Continental duck numbers remain high

Iowa’s early teal season opens this weekend, and waterfowl hunters should have plenty of opportunities to bag a few small ducks now and also some bigger ones later in the fall, based on an annual survey released in mid-August.

The fourth year of Iowa’s experimental early teal season begins Saturday across the state and includes all three of its waterfowl hunting zones — the north (Sept. 2-10), south (Sept. 2-10) and Missouri River (Sept. 2-17). Hunters can shoot only blue-winged, green-winged and cinnamon teal during the teal-only season. Bluewings are the most common teal in this region of the country and the second-most numerous duck behind only mallards in North America.

According to the U.S. Fish and Wildlife Service and the Canadian Wildlife Service’s 2017 Trends in Duck Breeding Populations survey, which was released Aug. 15, the total population was estimated at 47.3 million breeding ducks overall in the survey area. That number is statistically similar to the 48.4 million breeding pairs in 2016 and 34 percent above the long-term average.

The survey, which began in 1955, encompasses more than 2 million square acres of waterfowl habitat across Alaska, north-central and northeastern U.S. states and south-central, eastern and northern Canada. It does not include Iowa, Minnesota or Wisconsin and west of the Mississippi River in the Lower 48 includes only the Dakotas and half of Montana. It provides the scientific basis for many management programs across the continent, including hunting season dates and bag limits.

According to the survey, the number of blue-winged teal was up 18 percent from the 2016 estimate and 57 percent above the long-term average while the number of green-winged teal was down 16 percent from the 2016 estimate but still 70 percent above the long-term average.

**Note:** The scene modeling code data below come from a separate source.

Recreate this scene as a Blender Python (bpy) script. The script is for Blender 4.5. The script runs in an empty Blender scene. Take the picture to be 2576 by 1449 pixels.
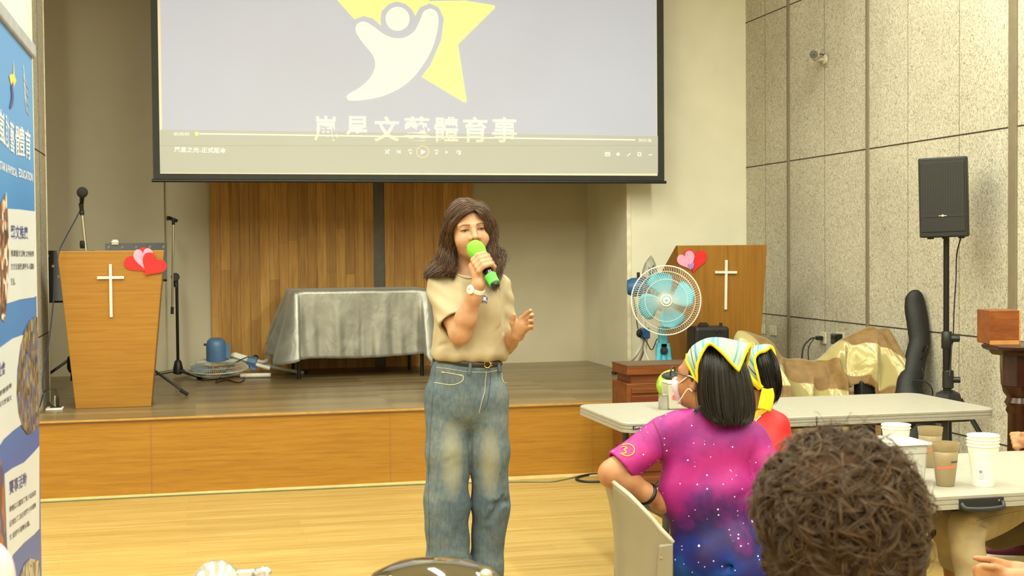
import bpy, bmesh, math, random
import numpy as np
from mathutils import Vector, Matrix
random.seed(7)
RNG = np.random.default_rng(7)
scene = bpy.context.scene
COL = scene.collection
PI = math.pi

# ------------------------------------------------------------------ camera
F_PX, IMG_W, IMG_H, CAM_Z = 3400.0, 2576, 1449, 1.5
_yaw, _pit, _roll = math.atan(795 / F_PX), math.atan(97.5 / F_PX), 0.0083
FWD = np.array([math.sin(_yaw) * math.cos(_pit), math.cos(_yaw) * math.cos(_pit), -math.sin(_pit)])
_r0 = np.cross(FWD, [0, 0, 1.0]); _r0 /= np.linalg.norm(_r0); _u0 = np.cross(_r0, FWD)
RGT = _r0 * math.cos(_roll) - _u0 * math.sin(_roll)
UPV = np.cross(RGT, FWD)
EYE = np.array([0, 0, CAM_Z])
cam_data = bpy.data.cameras.new('camera')
cam = bpy.data.objects.new('camera', cam_data); COL.objects.link(cam)
cam_data.sensor_width = 36.0
cam_data.lens = F_PX / IMG_W * 36.0
cam_data.clip_start = 0.05; cam_data.clip_end = 100
cam_data.dof.use_dof = True
cam_data.dof.focus_distance = 5.9
cam_data.dof.aperture_fstop = 7.5
M = Matrix.Identity(4)
for i in range(3):
    M[i][0] = RGT[i]; M[i][1] = UPV[i]; M[i][2] = -FWD[i]; M[i][3] = EYE[i]
cam.matrix_world = M
scene.camera = cam

# ------------------------------------------------------------------ view, world, lamps
scene.view_settings.view_transform = 'Standard'
scene.view_settings.look = 'None'
scene.view_settings.gamma = 1.0
scene.view_settings.use_curve_mapping = False
scene.view_settings.exposure = 0.0
scene.cycles.use_denoising = True
scene.cycles.max_bounces = 6
scene.cycles.diffuse_bounces = 4
scene.cycles.glossy_bounces = 3
scene.cycles.transmission_bounces = 5
scene.cycles.transparent_max_bounces = 8
scene.cycles.caustics_reflective = False
scene.cycles.caustics_refractive = False
scene.cycles.sample_clamp_indirect = 4.0
world = bpy.data.worlds.new('hall_world'); scene.world = world
world.use_nodes = True
world.node_tree.nodes['Background'].inputs[0].default_value = (1.0, 0.93, 0.74, 1)
world.node_tree.nodes['Background'].inputs[1].default_value = 0.03

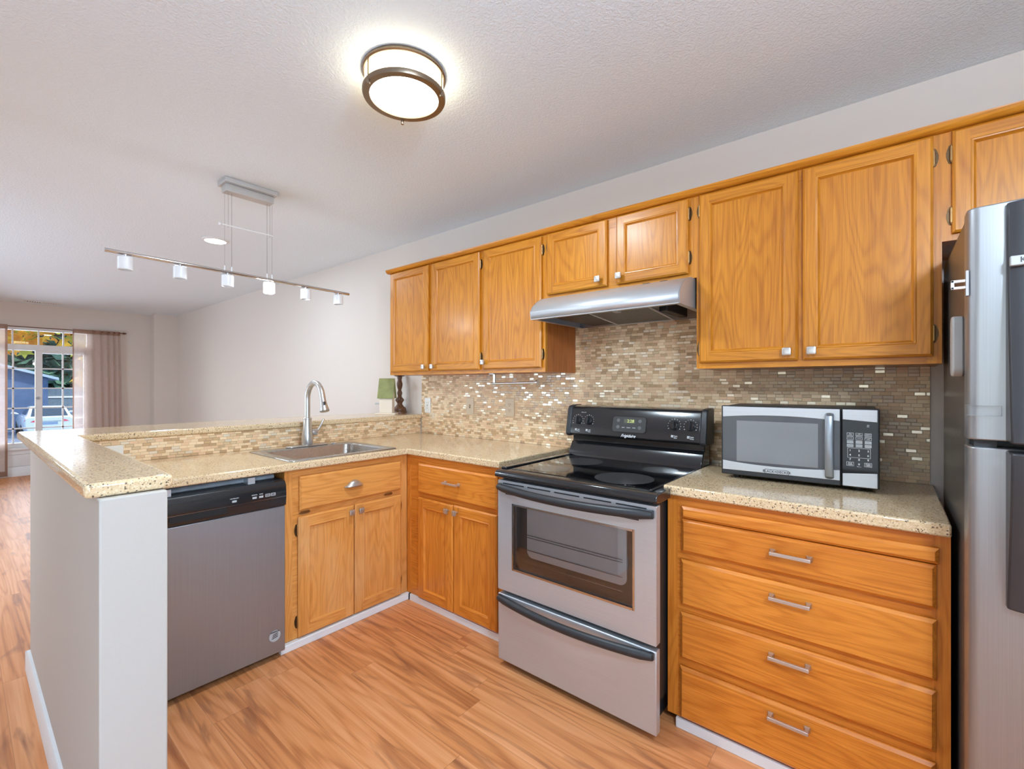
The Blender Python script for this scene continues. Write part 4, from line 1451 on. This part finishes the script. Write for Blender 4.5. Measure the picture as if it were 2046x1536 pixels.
hk = thing('magnetic_hook', 'small white magnetic hook on the refrigerator side, upper', 'hook', (0.143, 1.555, 1.545))
MB().box(-0.004, 0.001, -0.008, 0.006, -0.030, 0.030).build('backplate', grey_plastic, hk)
MB().box(-0.030, -0.004, -0.006, 0.004, -0.012, -0.006).box(-0.030, -0.004, -0.006, 0.004, 0.004, 0.010).box(-0.030, -0.024, -0.006, 0.004, -0.012, 0.010).build('clip', white_m, hk, merge=False, bevel=0.001)
mg = MB().prism(rounded(-0.030, 0.030, -0.078, 0.078, 0.022, 5), 'x', -0.022, 0.0005).build('magnet_holder', grey_plastic, None, bevel=0.004)
mg.location = (0.1435, 1.66, 1.40)
tag(mg, 'grey rounded plastic holder stuck to the refrigerator side', 'magnet holder')

# ------------------------------------------------------------------ things on walls and worktops
def plate(name, label, xc, zc, w_, h_, mat, kind):
    o = thing(name, label, 'outlet' if kind != 'switch' else 'switch', (xc, 2.3712, zc))
    MB().prism(rounded(-w_ / 2, w_ / 2, -h_ / 2, h_ / 2, 0.004, 3), 'y', -0.006, 0.0).build('cover_plate', mat, o, bevel=0.002)
    if kind == 'duplex':
        for s in (-1, 1):
            f = MB().prism(rounded(-0.016, 0.016, s * 0.02 - 0.014, s * 0.02 + 0.014, 0.008, 4), 'y', -0.0072, -0.005).build('socket', mat, o)
            MB().box(-0.0075, -0.005, -0.0076, -0.007, s * 0.02, s * 0.02 + 0.008).box(0.005, 0.0075, -0.0076, -0.007, s * 0.02, s * 0.02 + 0.008).box(-0.0022, 0.0022, -0.0076, -0.007, s * 0.02 - 0.0095, s * 0.02 - 0.005).build('slots', slot_m, f, merge=False)
    elif kind == 'switch':
        MB().box(-0.005, 0.005, -0.007, -0.005, -0.012, 0.012).build('toggle_slot', slot_m, o)
        MB().prism([(-0.006, -0.004), (-0.018, 0.004), (-0.018, 0.010), (-0.006, 0.006)], 'x', -0.0038, 0.0038).build('toggle', mat, o)
    elif kind == 'decor':
        f = MB().box(-0.0165, 0.0165, -0.0075, -0.005, -0.034, 0.034).build('socket', mat, o, bevel=0.001)
        mb = MB()
        for s in (-1, 1):
            mb.box(-0.0075, -0.005, -0.0079, -0.0074, s * 0.021 - 0.004, s * 0.021 + 0.004).box(0.005, 0.0075, -0.0079, -0.0074, s * 0.021 - 0.004, s * 0.021 + 0.004)
        mb.box(-0.006, 0.006, -0.0082, -0.0074, 0.002, 0.006).box(-0.006, 0.006, -0.0082, -0.0074, -0.006, -0.002)
        mb.build('slots', slot_m, f, merge=False)
    return o
plate('wall_outlet', 'white safety outlet on the mosaic beside the candlestick', -2.822, 1.140, 0.070, 0.118, plate_white, 'decor')
plate('wall_switch', 'beige toggle switch plate, between the two outlets on the mosaic', -2.352, 1.146, 0.074, 0.120, plate_beige, 'switch')
plate('wall_outlet', 'beige duplex outlet on the mosaic nearest the range', -1.977, 1.148, 0.078, 0.122, plate_beige, 'duplex')
pw = thing('wall_outlet', 'white outlet plate lying sideways on low mosaic by the bar end', 'outlet', (-2.9098, 0.462, 0.968), PI / 2)
MB().prism(rounded(-0.058, 0.058, -0.037, 0.037, 0.004, 3), 'y', -0.006, 0.0).build('cover_plate', plate_white, pw, bevel=0.002)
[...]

Gadwall and northern shovelers saw increases in their populations from 2016 as did northern pintails, which also have been in decline in recent years. Pintail numbers were up 10 percent from a year ago but are still 27 percent below the long-term average.

After a bit of an increase a year ago, scaup, or bluebills, which have seen their numbers in steep decline in the past decade continued that trend by dipping 12 percent from 2016 and are now 13 percent below the long-term average.

Mallards saw a decline from 2016, registering 10.5 million birds, which was 11 percent lower than the 11.8 million birds a year ago. American wigeon (19 percent) and redhead (13 percent) numbers also dipped from a year ago, while canvasbacks numbers remained similar to last year’s survey.

Unlike the regular waterfowl seasons, which allow hunters to start shooting one-half hour before sunrise to one-half our after sunset, hunting hours for the teal-only season is sunrise to sunset. Nontoxic shot is required, and guns must be restricted to hold no more than three shells. Hunters get a daily bag limit of six teal and a possession limit of 18.

This is the final year of the experimental September teal-only season, which began in 2014. Hunter participation, success, feedback and rules compliance along with management strategies will factor into the decision whether the teal-only season will continue next year.